Can you use C++ concepts in the same way as polymorphic interfaces?

Question

I have just stumbled over C++20's "concepts", something that I've wanted in the language for years... well kind of.

Consider the code below:

#include <concepts>
#include <iostream>

template <typename T>
concept IFoo = requires(T t) {
    { t.foo() } -> std::convertible_to<int>;
};

class FooImpl
{
    public:
        int foo() const { return 3; }
};

template <IFoo Foo>
void doSomething(const Foo& foo) {
    std::cout << foo.foo() << "\n";
    std::cout << foo.bar() << "\n"; // I want this to be an error!
}

int main() {
    FooImpl foo;
    doSomething(foo); // No error if this is commented out
    return 0;
}

I am trying to use the concept IFoo as you would use a normal polymorphic interface (= pure virtual class). The problem that I have is that the call foo.bar() does not produce a compile error, merely a substitution error. This means that the concept IFoo could lie to you, for example when coding like this:

1. Write doSomething where you only call foo.foo() and create the concept for documentation
2. Two weeks later: Extend doSomething to also call foo.bar() and forget to update the concept.
3. Another two weeks later: Write a test for doSomething and be dumbfounded when you get a template error even though you completely satisfy the concept in your mock implementation of IFoo.

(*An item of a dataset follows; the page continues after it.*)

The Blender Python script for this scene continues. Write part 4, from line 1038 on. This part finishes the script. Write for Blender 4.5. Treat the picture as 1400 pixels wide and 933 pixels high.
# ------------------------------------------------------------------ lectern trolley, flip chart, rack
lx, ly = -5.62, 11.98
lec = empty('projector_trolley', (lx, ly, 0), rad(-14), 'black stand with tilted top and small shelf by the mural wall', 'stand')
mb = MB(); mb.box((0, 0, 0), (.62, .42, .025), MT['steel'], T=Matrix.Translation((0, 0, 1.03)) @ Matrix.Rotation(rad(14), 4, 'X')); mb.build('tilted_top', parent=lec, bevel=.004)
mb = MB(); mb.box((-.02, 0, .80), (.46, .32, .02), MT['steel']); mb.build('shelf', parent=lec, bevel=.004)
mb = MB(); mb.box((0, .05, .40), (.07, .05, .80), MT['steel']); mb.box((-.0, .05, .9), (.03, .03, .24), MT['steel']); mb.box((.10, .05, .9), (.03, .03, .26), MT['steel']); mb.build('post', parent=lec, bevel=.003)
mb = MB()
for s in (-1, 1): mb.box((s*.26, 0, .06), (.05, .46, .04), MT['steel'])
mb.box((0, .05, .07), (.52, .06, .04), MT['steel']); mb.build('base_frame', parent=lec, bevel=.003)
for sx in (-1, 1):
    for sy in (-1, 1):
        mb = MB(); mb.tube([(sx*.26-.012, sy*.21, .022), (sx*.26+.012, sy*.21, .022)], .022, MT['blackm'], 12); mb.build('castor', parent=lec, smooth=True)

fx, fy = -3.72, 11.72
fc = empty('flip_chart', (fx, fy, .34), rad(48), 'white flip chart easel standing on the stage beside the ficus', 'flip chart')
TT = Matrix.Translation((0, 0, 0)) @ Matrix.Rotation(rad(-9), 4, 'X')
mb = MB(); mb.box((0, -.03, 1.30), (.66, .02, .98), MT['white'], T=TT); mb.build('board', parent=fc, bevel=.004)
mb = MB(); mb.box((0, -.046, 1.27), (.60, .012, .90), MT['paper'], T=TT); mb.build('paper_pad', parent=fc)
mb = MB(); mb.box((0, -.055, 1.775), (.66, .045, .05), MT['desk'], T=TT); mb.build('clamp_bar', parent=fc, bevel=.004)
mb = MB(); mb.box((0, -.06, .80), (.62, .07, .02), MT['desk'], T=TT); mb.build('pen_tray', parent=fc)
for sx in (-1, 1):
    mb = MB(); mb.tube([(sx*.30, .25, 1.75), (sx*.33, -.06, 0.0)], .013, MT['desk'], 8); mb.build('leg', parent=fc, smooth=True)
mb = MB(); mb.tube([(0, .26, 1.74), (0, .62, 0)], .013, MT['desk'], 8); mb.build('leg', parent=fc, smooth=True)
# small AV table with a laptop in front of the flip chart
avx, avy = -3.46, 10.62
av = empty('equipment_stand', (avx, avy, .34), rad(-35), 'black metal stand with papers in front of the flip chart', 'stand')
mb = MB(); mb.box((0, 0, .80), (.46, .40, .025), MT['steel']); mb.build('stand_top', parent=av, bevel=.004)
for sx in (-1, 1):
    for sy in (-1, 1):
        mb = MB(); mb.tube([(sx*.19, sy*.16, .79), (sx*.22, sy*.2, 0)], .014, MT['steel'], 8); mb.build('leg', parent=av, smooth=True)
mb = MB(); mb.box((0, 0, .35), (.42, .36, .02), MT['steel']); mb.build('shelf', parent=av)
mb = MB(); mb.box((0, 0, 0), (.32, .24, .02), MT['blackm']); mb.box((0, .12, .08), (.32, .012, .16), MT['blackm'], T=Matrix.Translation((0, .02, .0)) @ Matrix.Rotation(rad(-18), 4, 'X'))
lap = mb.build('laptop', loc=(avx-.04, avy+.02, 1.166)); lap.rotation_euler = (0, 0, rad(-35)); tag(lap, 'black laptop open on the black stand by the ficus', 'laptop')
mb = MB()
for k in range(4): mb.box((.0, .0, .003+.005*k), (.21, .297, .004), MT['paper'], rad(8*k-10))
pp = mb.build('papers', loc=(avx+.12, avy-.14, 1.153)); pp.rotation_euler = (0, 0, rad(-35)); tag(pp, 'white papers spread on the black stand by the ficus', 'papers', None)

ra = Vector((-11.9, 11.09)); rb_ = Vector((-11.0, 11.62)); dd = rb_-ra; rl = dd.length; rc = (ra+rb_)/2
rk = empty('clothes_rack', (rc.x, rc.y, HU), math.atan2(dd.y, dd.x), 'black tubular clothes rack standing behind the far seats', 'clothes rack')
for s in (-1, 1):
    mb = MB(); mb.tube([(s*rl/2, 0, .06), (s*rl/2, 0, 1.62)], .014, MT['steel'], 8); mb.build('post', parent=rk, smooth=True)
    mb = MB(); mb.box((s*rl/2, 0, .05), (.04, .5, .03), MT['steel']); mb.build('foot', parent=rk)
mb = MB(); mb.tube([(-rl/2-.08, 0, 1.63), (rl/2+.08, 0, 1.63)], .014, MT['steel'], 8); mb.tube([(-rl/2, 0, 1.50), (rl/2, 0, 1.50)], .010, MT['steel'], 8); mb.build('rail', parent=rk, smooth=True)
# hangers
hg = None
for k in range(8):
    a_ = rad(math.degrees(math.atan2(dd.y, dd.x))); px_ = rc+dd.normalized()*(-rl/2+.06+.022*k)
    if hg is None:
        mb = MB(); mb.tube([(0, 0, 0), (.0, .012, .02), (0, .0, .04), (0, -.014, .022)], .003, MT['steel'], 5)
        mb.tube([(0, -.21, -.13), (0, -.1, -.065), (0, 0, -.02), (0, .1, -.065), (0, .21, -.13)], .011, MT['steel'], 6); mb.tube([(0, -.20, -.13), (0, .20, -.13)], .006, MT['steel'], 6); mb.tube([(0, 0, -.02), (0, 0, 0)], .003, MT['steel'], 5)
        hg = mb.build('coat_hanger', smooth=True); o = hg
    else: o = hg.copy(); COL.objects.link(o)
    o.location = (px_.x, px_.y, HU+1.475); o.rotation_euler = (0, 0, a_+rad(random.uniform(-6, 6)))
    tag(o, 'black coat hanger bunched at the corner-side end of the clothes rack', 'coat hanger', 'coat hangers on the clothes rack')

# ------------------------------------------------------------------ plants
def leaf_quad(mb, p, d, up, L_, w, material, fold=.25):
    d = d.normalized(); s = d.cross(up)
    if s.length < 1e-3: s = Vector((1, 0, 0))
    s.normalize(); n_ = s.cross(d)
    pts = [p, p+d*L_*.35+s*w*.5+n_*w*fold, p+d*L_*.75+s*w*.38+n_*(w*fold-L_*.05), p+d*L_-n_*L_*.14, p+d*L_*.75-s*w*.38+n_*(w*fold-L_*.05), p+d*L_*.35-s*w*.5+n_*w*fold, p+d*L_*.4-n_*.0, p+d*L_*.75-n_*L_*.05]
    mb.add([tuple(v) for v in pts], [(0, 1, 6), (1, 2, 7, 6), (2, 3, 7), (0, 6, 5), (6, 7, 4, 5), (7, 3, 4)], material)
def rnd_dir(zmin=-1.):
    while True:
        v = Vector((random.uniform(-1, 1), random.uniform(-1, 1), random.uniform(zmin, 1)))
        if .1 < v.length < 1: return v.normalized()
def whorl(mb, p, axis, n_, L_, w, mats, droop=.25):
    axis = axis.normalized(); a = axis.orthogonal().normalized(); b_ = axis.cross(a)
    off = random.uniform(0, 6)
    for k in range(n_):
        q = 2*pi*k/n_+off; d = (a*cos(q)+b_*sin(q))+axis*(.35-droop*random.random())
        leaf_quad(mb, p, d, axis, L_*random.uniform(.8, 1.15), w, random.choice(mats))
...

Right now, I don't see the advantage of using concepts over simple doc comments:

#include <iostream>

class FooImpl
{
    public:
        int foo() const { return 3; }
};

/**
 * Foo needs to contain the following functions:
 * 
 * - int Foo::foo()
 */
template <typename Foo>
void doSomething(const Foo& foo) {
    std::cout << foo.foo() << "\n";
    std::cout << foo.bar() << "\n"; // I want this to be an error!
}

int main() {
    FooImpl foo;
    doSomething(foo); // No error if this is commented out
    return 0;
}

Sure, the doc comment can rot, but so can the concept. Is there a way to produce a compile error if you use a function on a concept that is not contained in the concept?

Answer 1

No.

What you want is true generics or "definition checking" as it was called in the C++ proposals. It was included in the C++0x (pre-C++11) concepts, but those were never accepted by the committee.

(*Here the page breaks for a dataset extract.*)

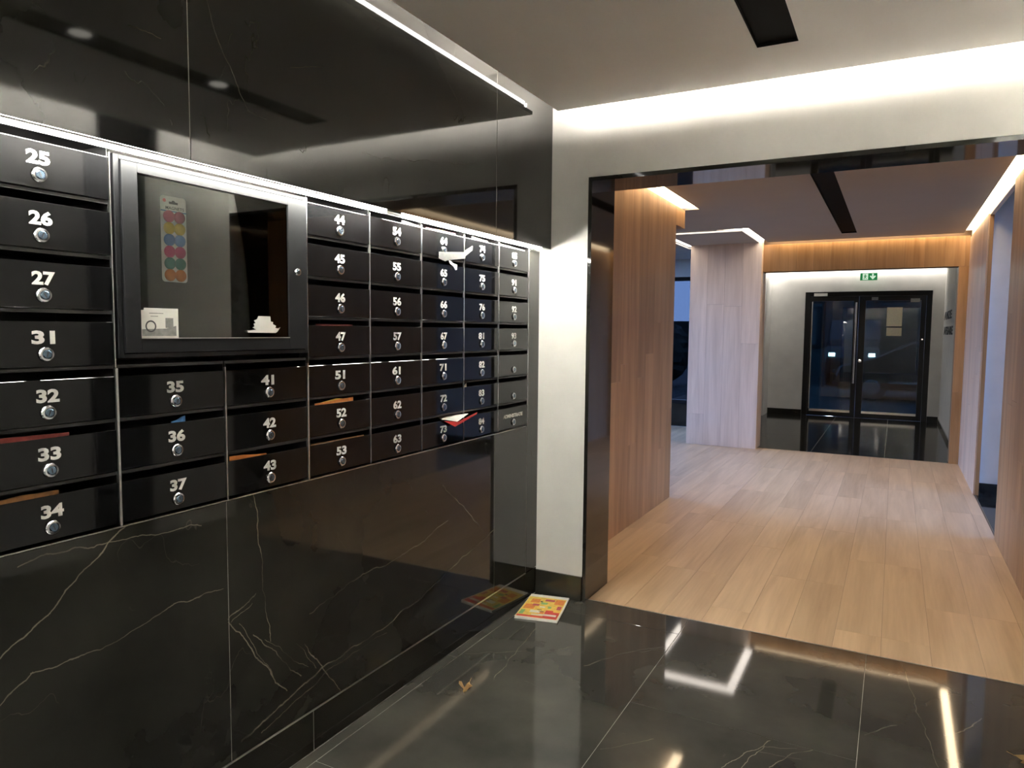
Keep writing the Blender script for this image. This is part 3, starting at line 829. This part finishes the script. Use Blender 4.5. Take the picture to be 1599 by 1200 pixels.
# card of button magnets hanging in the board
mc = thing('magnet_card', 'white card of six pairs of coloured button magnets in the notice board', 'magnets', (-.0945, 1.338, 1.746))
M0 = on_left(0, 0, 0)
bm = bmesh.new()
pts = []
for cx, cyy, a in ((.031, .109, 0), (-.031, .109, 90), (-.031, -.109, 180), (.031, -.109, 270)):
    for k in range(4):
        t_ = math.radians(a + k * 30); pts.append((cx + .009 * math.cos(t_), cyy + .009 * math.sin(t_)))
prism(bm, pts, M0, .001); obj('card', bm, M_PAPER, mc)
cols6 = [M_ROSE, M_YELLOW, M_BLUE, M_PINK, M_TEAL, M_ORANGE]
bm = bmesh.new(); lathe(bm, [(.0165, 0.0012), (.0172, .004), (.0155, .0075), (.010, .0098), (.004, .0105)], 20, M0)
base = mesh_of(bm, 'magnet', M_ROSE, True)
names6 = ['dark rose button magnet', 'yellow button magnet', 'blue button magnet', 'pink button magnet', 'teal button magnet', 'orange button magnet']
for k in range(6):
    me = base.copy(); me.materials.clear(); me.materials.append(cols6[k])
    for sy in (-1, 1):
        o = link(bpy.data.objects.new('magnet', me), mc); o.location = (0, sy * .0165, .062 - k * .0322); o['label'] = names6[k]
text_mesh('print', 'MAGNETS', .012, on_left(.0011, .004, .0855), M_INK, mc, depth=.0003, bold=.01, fit=.058)
bm = bmesh.new(); prism(bm, [(-.014, -.003), (.014, -.003), (.014, .003), (.006, .003), (.003, .007), (-.003, .007), (-.006, .003), (-.014, .003)], on_left(.0011, .0, .1), .0003)
obj('hanging_slot', bm, M_INK, mc)
bm = bmesh.new(); lathe(bm, [(.005, .0011), (.005, .0014)], 12, on_left(0, -.028, .105)); obj('emblem', bm, M_RED, mc)
bm = bmesh.new(); prism(bm, [(-.04, -.0015), (.04, -.0015), (.04, .0015), (-.04, .0015)], on_left(.0011, 0, .077), .0003); obj('stripe', bm, M_BLUE, mc)

# flyer stuck on the glass, torn at its left corner
fy = thing('flyer', 'small torn grey and white flyer stuck on the lower left of the notice board glass', 'flyer', (-.0655, 1.265, 1.512))
bm = bmesh.new()
prism(bm, [(-.058, -.039), (.058, -.039), (.058, .041), (-.044, .041), (-.046, .033), (-.066, .035), (-.0585, .026)], M0, .0006)
obj('sheet', bm, M_PAPER, fy)
bm = bmesh.new()
prism(bm, [(-.052, -.034), (.051, -.034), (.051, -.006), (.02, -.014), (-.052, -.016)], on_left(.0007, 0, 0), .0002)
prism(bm, [(.018, -.012), (.042, -.012), (.042, .015), (.018, .015)], on_left(.0007, 0, 0), .0002)
obj('print_block', bm, M_GREY, fy)
bm = bmesh.new()
ri = [(-.026 + .016 * math.cos(k * math.pi / 10), -.008 + .016 * math.sin(k * math.pi / 10)) for k in range(20)]
ro = [(-.026 + .012 * math.cos(k * math.pi / 10), -.008 + .012 * math.sin(k * math.pi / 10)) for k in range(20)]
Mq = on_left(.001, 0, 0)
for k in range(20):
    prism(bm, [ri[k], ri[(k + 1) % 20], ro[(k + 1) % 20], ro[k]], Mq, .0002)
obj('wheel_print', bm, M_INK, fy)
bm = bmesh.new()
for q, (a, b) in enumerate(((-.03, .012), (-.026, -.004))):
    prism(bm, [(a, .028 - q * .008), (b, .028 - q * .008), (b, .0262 - q * .008), (a, .0262 - q * .008)], on_left(.0007, 0, 0), .0002)
obj('text_line', bm, M_GREY, fy)
bm = bmesh.new()
prism(bm, [(-.062, .034), (-.036, .036), (-.034, .026), (-.056, .024)], on_left(.0007, 0, 0), .002); obj('torn_fold', bm, M_PAPER, fy)

# torn sticker remains on the glass
sr = tag(None or obj('sticker_remnant', (lambda b: (prism(b, [(-.062, -.0255), (.050, -.0265), (.058, -.022), (.070, -.008), (.060, -.012), (.048, -.010), (.052, -.004), (.038, .002), (.040, .008), (.030, .010), (.028, .026), (-.020, .026), (-.026, .016), (-.038, .012), (-.032, .004), (-.04, .002), (-.036, -.006), (-.044, -.010), (-.030, -.016), (-.058, -.019), (-.066, -.018)], on_left(-.0655, 1.628, 1.5135), .0005), b)[1])(bmesh.new()), M_PAPER),
         'torn white sticker remnant on the lower right of the notice board glass', 'sticker')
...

There are legitimately some C++ factors that make writing concepts more difficult if they were definition checked. For example, the concept in the post allows:

foo.foo() // #1

but not necessarily calling on a const or rvalue:

Foo(foo).foo() // there are types for which #1 works but this does not
static_cast<const Foo>(foo).foo() // same

That the result is convertible to an int means that you can use it where an int can, except you can't: if foo() directly returns an int, it can be implicitly converted to a type that is implicitly convertible from int. However, if foo() returns something convertible to int, it cannot be implicitly converted to this other type.

use(foo.foo()) // where use(const Bar&) and Bar is implicitly convertible from int
               // works if foo() returns int, but not convertible to int

So... as much as I and others would have preferred a "definition checked" version, to write a concept in such a C++ could be even trickier.

So... no, there is not a way to provide that compile error.

Concepts may have other advantages. For example, overloads will be ranked according to "subsumption": an overload taking a more specific concept will be chosen in place of one taking a more generic concept.